Hostel Facility by Charitable Educational Trust cannot be Separate Business: Allahabad HC allows Income Tax Exemption [Read Judgment]

Hostel Facility - Charitable Educational Trust- Allahabad High Court - Income Tax Exemption - Taxscan

The Allahabad High Court while allowing the Income Tax Exemption under Section 11(1) held that the hostel facility by Charitable Educational Trust cannot be treated as a separate business.

The appellant, Daya Nand Pushpa Devi Charitable Trust Ghaziabad is a trust running a Dental College in the name & style of Harsharan Dass Dental College at Ghaziabad. The hostel for residence of the students admitted in the said college is also being run and managed by the trust. The trust claimed that all its activities are covered under Section 2 (15) of the Income Tax Act 1961; and had applied for the registration under Section 12-A of the Income Tax Act, which had been duly granted by the Commissioner, Income Tax, Meerut.

As per the directives of the Dental Council of India by the Gazette notification it is mandatory for the institutions admitting students in the dental education course (BDS) to provide hostel accommodation, based on the number of admissions, to all the boys and girls in the dental college campus itself.

The Assessing Officer concluded that the hostel activities of the trust is separable from its educational activities and the way the hostel and mess activities are being carried on they would fall within the meaning of “business”under section 2(13) and can not be treated as ‘Charitable purposes’ under Section 2(15) of the Income Tax Act. The benefit of Section 11 of the Act cannot be given to the assessee, in as much as, it has not maintained separate books of accounts which is one of the pre- conditions mentioned in Section 11(4A) for grant of such benefits.
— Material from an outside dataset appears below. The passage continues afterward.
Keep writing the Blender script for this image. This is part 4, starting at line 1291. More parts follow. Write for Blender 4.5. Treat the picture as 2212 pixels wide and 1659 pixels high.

Advocate Abhinav Mehrotra on behalf of the appellant contended that the assessee being under statutory obligation to maintain a hostel for the students admitted in the institution, its activity of maintaining the hostel by charging hostel fees is an integral part of the objects of the trust, which is essentially charitable in nature being education. Even if the collected hostel fees has created some surplus as per the analysis of the Assessing Officer but that surplus by itself cannot be said to be profit and gains of a business within the meaning of Section 11(4A) of the Act, as the hostel activity is not independent to the main object of imparting education (Dental education).

On the other hand, Praveen Kumar, the counsel for the revenue, on the other hand, argued that the word “business” in Section 11(4A) of the Act has been used in the context of any activity which is undertaken by a trust or an institution, such activity is covered under the definition of the word “business” in Section 2(13) of the Act as the definition being inclusive, the expression business has to be interpreted it its widest amplitude.

The division bench of Justice Deepak Verma and Justice Sunita Agarwal while allowing the relief to the assessee ruled that the activity of running the hostel is not a separate business activity and surplus income from the hostel fee cannot be treated as profit and gains of a separate business or commercial activity of the trust, it is held that the exemption under Section 11(1) of the Act cannot be disallowed to the assessee.